Some mornings in Cambridge MA I have the chance to play Go with the young woman of the house that I visit when I am here. Well not Go really, she is only six, so instead we play Gomoku, the open version of tic-tac-toe played on a Go board. In Gomoku one tries to place five of one’s own black or white stones in a line of five. Some surprising and beautiful patterns can arise in Gomoku, more linear than Go of course, which is the spatial strategy game par excellence, but more intimate as well. This gave us the idea for a new ‘game’ to play on the Go board.
We call the game Daisen from the first three letters of her name and three letters from my own name. There is at least some inspiration from the old Surrealist game of Exquisite Corpse and also of playing duets on the piano where one person plays the white keys the other plays the black (yes, I have seen people do this, and it is easier to do when not drunk).
The rules are simple. One player plays white, the other black. Each player takes a turn placing a stone on the intersections of the grid (as is normal with games played on a Go board). No conversation is allowed, Daisen is to be played in silence, or with some friends improvising music in the background. The idea is to work together to create an image.
The first game of Daisen near its end.
There are several strategies. In our first game we riffed off each other playing beside each other’s’ stone. There was a real feeling of give and take here, but also a pushing as each player tried to guide the emerging pattern.

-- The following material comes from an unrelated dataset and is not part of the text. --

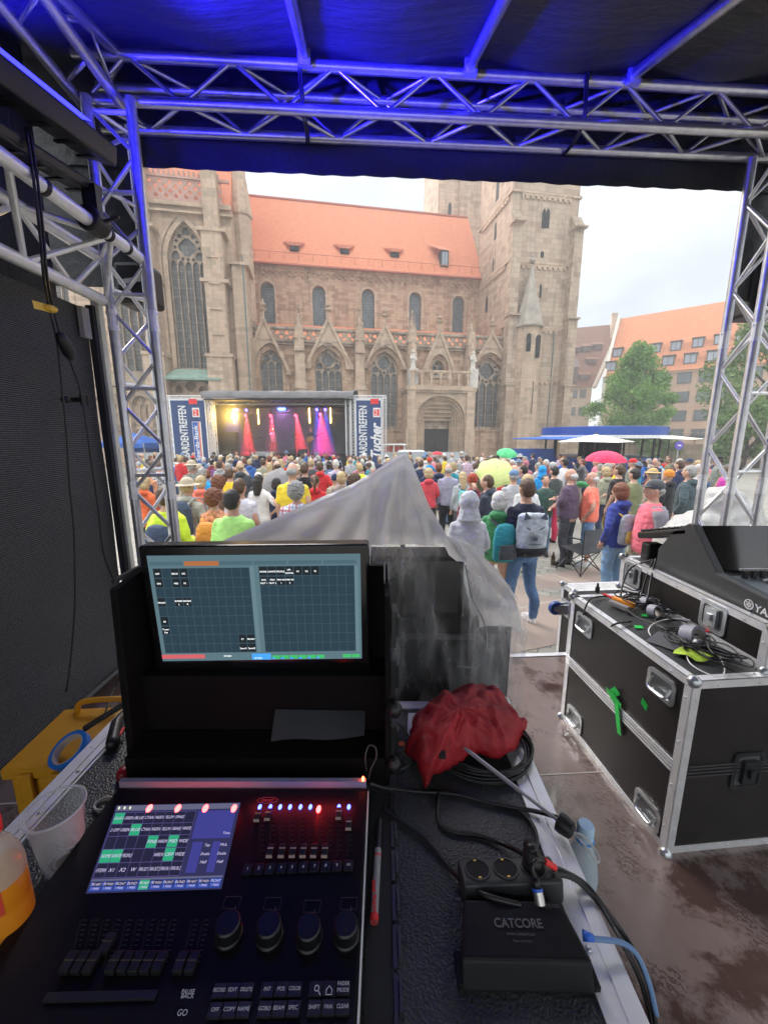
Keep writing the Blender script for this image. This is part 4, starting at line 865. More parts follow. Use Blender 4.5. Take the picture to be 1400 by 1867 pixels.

Our second game was quite different.
Here we played away from each other, only gradually making an approach. We both knew, I think, that we were working towards an impression of a dragon. This is not surprising. The year of the dragon was approaching (it is here now) and my partner is closely related to the famous dragon trainer Ysiad.
One can imagine other strategies. Each player could play in a quarter of the board, developing patterns independently until they began to infiltrate the other. Or one could play in much more repetitive patterns, stitching across the board together a is the case with some of the common Joseki. There may even be Joseki for Daisen, though I have no idea yet what these might be.
Could one build sequences of Ko in Daisen? Would the result be a living and changing board, some simple version of the Game of Life? Could the Game of Life be played as a game of Daisen? I don’t know, but Ysiad may.